A Rueful Account of the Indignities of Air Travel in the 21st Century.

You will notice that this post will not be accompanied by original photography. More on that later.

I embarked upon my return to my native land last Thursday morning at 0900 when I set foot onto the Chicken Bus and set forth towards Guatemala City. I had been coached on the finer points of bus travel in the City: keep your bag close, pay attention, and don’t sit too close to the driver. With all of these things in mind, I left the comfortable safety of Maribel’s watchful eye and began a one hour bus ride that looked something like this. Without noteworthy incident I was deposited outside of the main shopping center where I hailed a cab, and we engaged in the formalities of discussing the fare. It went something like this:
Me: How much does it cost to go to the airport from here?
Guat Cabbie: Q60.
Me: Clearly, sir, you are debauched. It’s not worth half that.
Guat Cabbie: Ok, ok, Q45.
Me: I apologize for the state of my Spanish, perhaps you did not understand that I refuse to pay more than Q30.
Guat Cabbie. Ok, sorry, Q40.
At this point I began to walk to the next cab, which incited my Guat Cabbie friend to capitulate.
After a brief cab ride to the airport I checked in with relative ease (carry-on only) and proceeded towards the security checkpoint. Upon arriving I was informed that I had not yet paid my security tax and was redirected to the currency exchange where I was relieved of 20 Quetzales so that I may be more effectively degraded and inconvenienced in the name of air safety.
With that out of the way, however, I was pleasantly surprised by the cleanliness, quiet, and free WiFi in the GUA terminal, and began to mentally prepare for my reintroduction to American life. Travelling in this 3rd world country had, up to this point, been very hurried and chaotic, but without incident and generally not an unpleasant experience. It wasn’t until I began to fly domestically within the United States that the quality of my travel experience declined.
I should mention now, that I hate flying. Perhaps I should have read Ryan’s account of how to enjoyably fly on a budget before leaving, but I did not. I think that it is degrading, uncomfortable, expensive, and it brings me into intolerably close proximity with a demographic with which I generally decline to embrace, that is, the American public, especially those flying to or from Houston, TX. I have an uncanny knack for sharing a row with the most loquacious and obese customer on the flight; such that the age old “Arm Rest Cold War” is frequently rendered moot by my neighbor’s corpulence crossing that plastic Rubicon into the seat for which I paid. This said, I will continue my epic.

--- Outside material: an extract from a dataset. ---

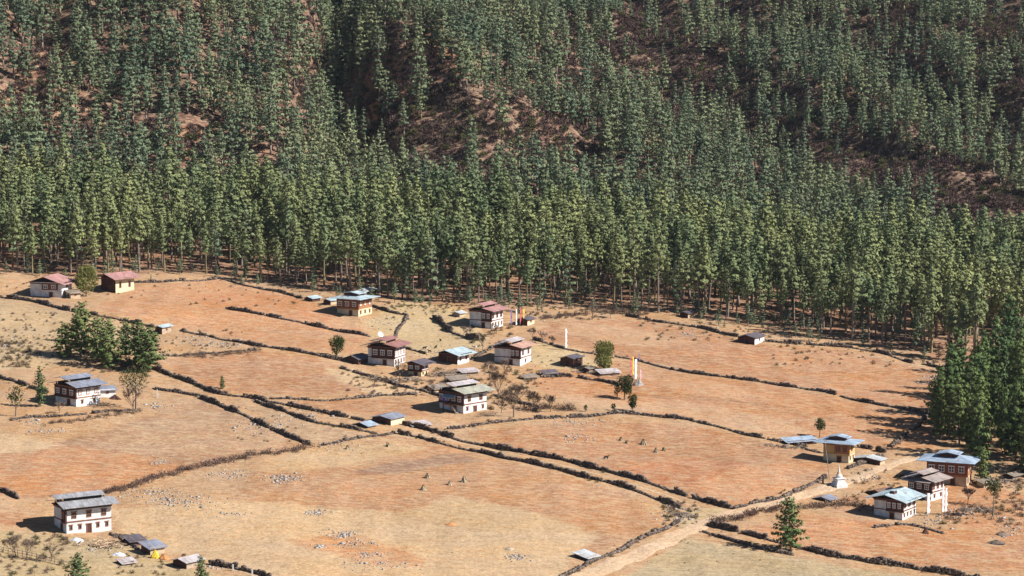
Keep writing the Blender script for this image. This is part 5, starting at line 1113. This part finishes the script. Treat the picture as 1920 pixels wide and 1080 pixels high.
# ------------------------------------------------------------------ yard things
def stook(px, py, wpx, label, seed):
    p = at(px, py); s = scale_at(p); w = wpx / s / 2; r = random.Random(seed); c = MB()
    for _ in range(60):
        a = r.uniform(0, 6.28); q_ = Vector((math.cos(a) * w * r.uniform(.5, 1.05), math.sin(a) * w * r.uniform(.5, 1.05), -.1)); t_ = Vector((r.gauss(0, .12), r.gauss(0, .12), w * r.uniform(.9, 1.35)))
        sd_ = (t_ - q_).cross(Vector((0, 0, 1))).normalized() * .14; c.v += [tuple(q_ - sd_), tuple(q_ + sd_), tuple(t_ + sd_ * .4), tuple(t_ - sd_ * .4)]; k = len(c.v); c.f.append([k - 4, k - 3, k - 2, k - 1])
    c.tube((0, 0, -.2), (0, 0, w * 1.0), w * .7, .05, 8)
    o = c.obj('straw_stook', M['straw']); o.location = p; tag(o, label, 'straw stack', 'small straw stacks in the fields')
for i, (a_, b_, w_, lb) in enumerate([(801, 896, 14, 'upper left one of the four stacks in the central field'), (793, 919, 16, 'lowest left one of the four stacks in the central field'), (843, 909, 12, 'smallest of the four stacks in the central field'), (870, 903, 16, 'rightmost of the four stacks in the central field'),
     (1164, 826, 11, 'leftmost straw stack of the row in the field above the long walls'), (1175, 831, 10, 'small straw stack right beside the leftmost one of the upper row'), (1206, 833, 17, 'largest straw stack in the middle of the upper row'), (1230, 848, 14, 'stack below the right end of the upper row'), (1244, 845, 10, 'small stack at the right end of the upper row'), (652, 842, 12, 'grey stack below the pale climbing wall'), (727, 837, 12, 'grey stack under the lower long wall')]): stook(a_, b_, w_, 'straw: ' + lb if False else lb, i + 3)
def heap(px, py, wpx, hpx, m, label, cat, seed, name='heap'):
    p = at(px, py); s = scale_at(p); w = wpx / s / 2; h = hpx / s; r = random.Random(seed); c = MB(); n_ = 14; pr = []
    for j in range(5):
        f = j / 4; ring = []
        for i in range(n_):
            a = 6.283 * i / n_; rr_ = w * (1 - f ** 1.5) * (1 + .22 * r.uniform(-1, 1)) + .01; c.v.append((rr_ * math.cos(a), rr_ * .7 * math.sin(a), -.15 + h * f * (1 + .15 * r.uniform(-1, 1))))
    for j in range(4):
        for i in range(n_): c.f.append([j * n_ + i, j * n_ + (i + 1) % n_, (j + 1) * n_ + (i + 1) % n_, (j + 1) * n_ + i])
    c.f.append([4 * n_ + i for i in range(n_)])
    o = c.obj(name, M[m]); o.location = p; tag(o, label, cat); return o
heap(291, 1046, 18, 17, 'tarp_y', 'bright yellow tarpaulin heap in front of the ragged grey-roofed shed', 'tarpaulin', 1, 'tarpaulin')
heap(308, 1048, 22, 11, 'heap_o', 'orange heap right beside the yellow tarpaulin', 'heap', 2)
heap(144, 1014, 28, 8, 'tarp_b', 'pale blue tarpaulin on the ground before the lowest big house', 'tarpaulin', 3, 'tarpaulin')
heap(222, 1040, 30, 6, 'tarp_b', 'crumpled pale tarpaulin in the yard left of the yellow one', 'tarpaulin', 4, 'tarpaulin')
heap(845, 984, 26, 5, 'heap_o', 'long brown earth heap in the pale field', 'heap', 5)
heap(955, 1030, 26, 6, 'rubble', 'brown heap above the scattered pale stones near the bottom', 'heap', 6)
heap(1880, 1003, 34, 8, 'twig', 'dark brushwood heap in the field at the right edge', 'brushwood', 7, 'brushwood_pile')
heap(1868, 1018, 40, 7, 'stone', 'heap of grey stones below the dark brushwood', 'stones', 8, 'stone_heap')
heap(1197, 722, 22, 12, 'stone_pale', 'small pale cairn under the short pink prayer flag', 'cairn', 9, 'cairn')
heap(1735, 1000, 14, 11, 'timber', 'dark barrel-like heap below the turquoise-roofed farmhouse', 'heap', 10)
heap(215, 748, 24, 9, 'timber', 'dark heap under the white-walled annexe', 'heap', 11)
def planks(px, py, rx, ry, n_, label, seed, name='timber_pile', m='wood_g'):
    r = random.Random(seed); c = at(px, py); s = scale_at(c); mb = MB()
    for _ in range(n_):
        x_ = c.x + r.gauss(0, rx / s * .5); y_ = c.y + r.gauss(0, ry / s * 3 * .5); z_ = Hs(x_, y_) + r.uniform(.05, .5); a = r.gauss(.3, .7); l_ = r.uniform(.6, 1.9)
        d = Vector((math.cos(a), math.sin(a), r.gauss(0, .12))) * l_; mb.tube(Vector((x_, y_, z_)) - c - d * .5, Vector((x_, y_, z_)) - c + d * .5, r.uniform(.06, .14), r.uniform(.05, .1), 4)
    o = mb.obj(name, M[m]); o.location = c; tag(o, label, 'timber pile', 'heaps of cut timber')
planks(190, 1022, 34, 8, 170, 'scattered sawn timber before the lowest big house', 1, m='plank')
planks(840, 702, 36, 8, 120, 'heap of old planks between the low cyan roof and the pale olive roof', 2)
planks(1100, 698, 24, 4, 90, 'planks and poles in the farmyard left of the olive tree', 3)
planks(720, 712, 50, 7, 120, 'poles and sticks piled before the red-roofed farmhouse', 4)
planks(1285, 968, 13, 5, 120, 'tangled logs at the lower end of the long walls', 5)
planks(1830, 958, 40, 6, 90, 'logs lying left of the slender tall-stemmed tree', 6)
planks(1890, 905, 30, 8, 80, 'broken timber near the plank hut at the right edge', 7)
planks(1470, 838, 40, 5, 60, 'poles below the long low blue roof', 8)
planks(905, 735, 26, 5, 60, 'poles lying right of the pale olive roofed farmhouse', 9)
planks(776, 712, 22, 5, 60, 'sticks and planks before the narrow old dark-roofed house', 10)
planks(240, 1008, 26, 4, 50, 'poles beside the wall at the lowest big house', 11)
# plank-and-post fence at the bottom left
F0 = path_pts([(-20, 1030), (60, 1046), (120, 1062), (150, 1068)], 1.15); root = empty('fence', F0[len(F0) // 2]); tag(root, 'post and rail fence before the leafless trees at the bottom left', 'fence'); o0 = Vector(root.location)
for i, q_ in enumerate(F0): MB().tube(q_ - o0 - Vector((0, 0, .3)), q_ - o0 + Vector((0, 0, 1.25)), .07, .06, 5).obj('post', M['wood_g'], root)
for hh in (.45, .95):
    for a_, b_ in zip(F0, F0[1:]): MB().tube(a_ - o0 + Vector((0, .08, hh)), b_ - o0 + Vector((0, .08, hh)), .05, .05, 4).obj('rail', M['wood_g'], root)
# calf
def animal(px, py, L_, label, rz, name='calf', cat='calf'):
    p = at(px, py); me_ = bpy.data.meshes.new(name); k = L_
    v = [(0, 0, .62), (.45, 0, .64), (-.42, 0, .62), (.62, 0, .78), (.85, 0, .86), (1.06, 0, .76), (.40, .13, .38), (.42, .14, 0), (.40, -.13, .38), (.38, -.14, 0), (-.40, .13, .40), (-.46, .14, .2), (-.42, .14, 0), (-.40, -.13, .40), (-.46, -.14, .2), (-.42, -.14, 0), (-.56, 0, .66), (-.66, 0, .35)]
    e = [(0, 1), (0, 2), (1, 3), (3, 4), (4, 5), (1, 6), (6, 7), (1, 8), (8, 9), (2, 10), (10, 11), (11, 12), (2, 13), (13, 14), (14, 15), (2, 16), (16, 17)]
    me_.from_pydata([tuple(c * k for c in q_) for q_ in v], e, []); o = link(name, me_); me_.materials.append(M['black']); o.location = p; o.rotation_euler = (0, 0, rz)
    o.modifiers.new('skin', 'SKIN'); rad = [.25, .23, .25, .15, .12, .07, .09, .05, .09, .05, .11, .06, .05, .11, .06, .05, .05, .03]
    for i, q_ in enumerate(me_.skin_vertices[0].data): q_.radius = (rad[i] * k, rad[i] * k)
    me_.skin_vertices[0].data[0].use_root = True; sb = o.modifiers.new('sub', 'SUBSURF'); sb.levels = 1; sb.render_levels = 1
    tag(o, label, cat, 'cattle grazing in the fields')
animal(1136, 861, .95, 'black calf alone in the orange field above the long walls', .3)
animal(1464, 926, .62, 'left one of two small dark calves by the sunlit road wall', .9)
animal(1471, 921, .55, 'right one of two small dark calves by the sunlit road wall', 1.2)
animal(826, 640, .8, 'dark calf on the straw-coloured ground right of the sunlit short wall', 2.0)
animal(796, 655, .9, 'dark calf nearest to the very short wall, above the low cyan roof', .4)
animal(806, 661, .8, 'dark calf lowest beside the rubble above the low cyan roof', 2.6)
animal(817, 641 + 12, .9, 'dark calf at the top of the rubble above the low cyan roof', 1.1)

# ------------------------------------------------------------------ haze box
HAZE = 0.00002
hm_ = bpy.data.materials.new('thin_air'); hm_.use_nodes = True; nt = hm_.node_tree; nt.nodes.clear()
ou = nt.nodes.new('ShaderNodeOutputMaterial'); pv = nt.nodes.new('ShaderNodeVolumePrincipled'); pv.inputs['Density'].default_value = HAZE; pv.inputs['Color'].default_value = (0.72, 0.82, 1.0, 1); pv.inputs['Anisotropy'].default_value = 0.2
nt.links.new(pv.outputs[0], ou.inputs['Volume'])
if HAZE: tag(hz.obj('haze', hm_), 'thin bluish air over the valley', 'haze', kind='stuff')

Upon boarding my flight from Huston to Denver my legally sized and carefully packed carry-on was snatched from my hands by a stewardess who informed my that there was no longer any room on the plane for carry-on luggage. I refrained from asking her if this development may have been a direct result of her employer inducing exorbitant checked bag fees and quietly removed my laptop and book from my pack with an acquiescent smile. I asked her if my bag would be available upon disembarking the plane, and she replied that it would be available in baggage claim in Denver. My final destination was Wichita, KS. I related this issue to her and she made the appropriate changes by writing “Wichita” on the tag and sending it below the plane. I decided that I would probably never see that bag again.
My middle seat on this flight was flanked by a very nice old Guatemalan lady, and a young American man living for the time being in Antigua. Neither of them had the slightest respect for the ancient law of “if I’m wearing headphones it means I don’t want to talk to you,” clearly detailed in Hammurabi’s Code. I answered a question to the old lady that I work with a Canadian (not my choice), which induced a 35 minute soliloquy of every story that she could relate having to do with Canadians, Canada, or quizzically, Geoffrey Rush. The young man went so far as to invite me to dine with him in the concourse, and incessantly tapped my foot with his. The affronts to my dignity continued on the next flight when I was wedged between a man large enough to necessitate re-stowing the hold of our 737 and an individual without the wherewithal to appreciate that it is entirely unacceptable for a grown man to play video games in public.
Upon my ultimate arrival in Wichita, I was surprised to find that my mis-checked bag did arrive, and to my chagrin had apparently been run over with a plane. The bag was ravaged, as well as several of it’s contents, appropriately, only the expensive ones. The bag, coat, camera, and cell phone which fell victim to a force powerful enough to crush my toothbrush into six pieces totaled several hundred dollars in damage.
In the end, I was made partially whole by my airline of choice, as they were forthcoming with an admission of fault and check for very nearly the cost of replacement. I will, however, continue to drive whenever feasible, and frequently when it’s not.